Three Worked Examples

Work through these step by step to lock in the method before the exam.

Example 1: Find the unit digit of (3547)^153 times (251)^72.

  • Unit digit of 3547 = 7. Cycle for 7: [7, 9, 3, 1], length 4.
  • 153 divided by 4: quotient 38, remainder 1. Position 1 = 7.
  • Unit digit of 251 = 1. Any power of 1 stays 1. Unit digit = 1.
  • Product unit digit: 7 times 1 = 7.

Example 2: Find the unit digit of (128)^37.

  • Unit digit of 128 = 8. Cycle for 8: [8, 4, 2, 6], length 4.
  • 37 divided by 4: quotient 9, remainder 1. Position 1 = 8.
  • Unit digit of (128)^37 = 8.

Example 3: Find the unit digit of (43)^44 + (53)^53.

  • Both 43 and 53 have unit digit 3. Cycle for 3: [3, 9, 7, 1], length 4.
  • (43)^44: 44 divided by 4 = 11, remainder 0. Position 4 (not position 1) = 1.
  • (53)^53: 53 divided by 4 = 13, remainder 1. Position 1 = 3.
  • Sum: 1 + 3 = 4. Unit digit = 4.

Example 3 combines both a remainder-0 case and a sum operation in one expression, which is the standard format for harder placement questions. The Sopra Steria aptitude test pattern includes combined exponent-plus-sum problems of this type in its quantitative section.

The mod-4 pattern from this article is a specific case of modular arithmetic, the same mathematical structure that handles positional encoding in transformer models and hash functions in cryptographic signing. If the path from “mod 4 gives the cycle position” to “mod N handles token position in a language model” is one worth taking, TinkerLLM starts that at ₹299 with hands-on experiments on actual models, starting from the same number reasoning covered here.

Primary sources

Frequently asked questions

What is the unit digit of a number?

The unit digit is the rightmost digit of any integer, also called the ones digit. In 3451, the unit digit is 1. In 2700, it is 0. In 89, it is 9.

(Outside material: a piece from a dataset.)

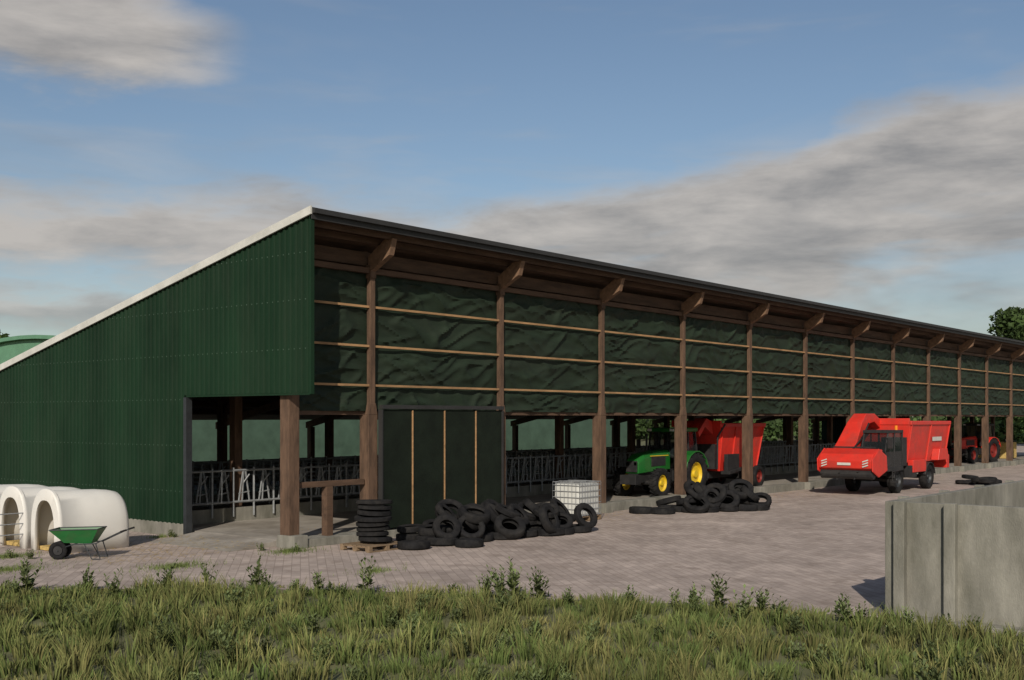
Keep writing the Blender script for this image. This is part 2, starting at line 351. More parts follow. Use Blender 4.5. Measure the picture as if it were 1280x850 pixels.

How do I find the unit digit of a large power like 7^153?

Find 7's cycle: 7, 9, 3, 1 (length 4). Divide 153 by 4: remainder 1. Position 1 in the cycle is 7. The unit digit of 7^153 is 7.

Why does remainder 0 map to position 4 in the cycle, not position 1?

Remainder 0 means the exponent is an exact multiple of 4, so the full 4-step cycle completes exactly once. Position 4 is the last element. For digit 2: 2^4 = 16, unit digit 6. That is position 4, not position 1. Using position 1 would give 2, which is wrong.

What is the unit digit of any power of 5?

Always 5. The unit digit of 5^n equals 5 for every positive integer n. You can verify: 5^1 = 5, 5^2 = 25, 5^3 = 125. Digit 6 behaves the same way: 6^n always ends in 6.

How do I find the unit digit of a product of several numbers?

Extract the unit digit from each factor. Multiply those unit digits together. Take the unit digit of the result. For 684 times 759 times 413 times 676: unit digits 4, 9, 3, 6. Multiply: 4 times 9 = 36 (unit digit 6), 6 times 3 = 18 (unit digit 8), 8 times 6 = 48. Unit digit is 8.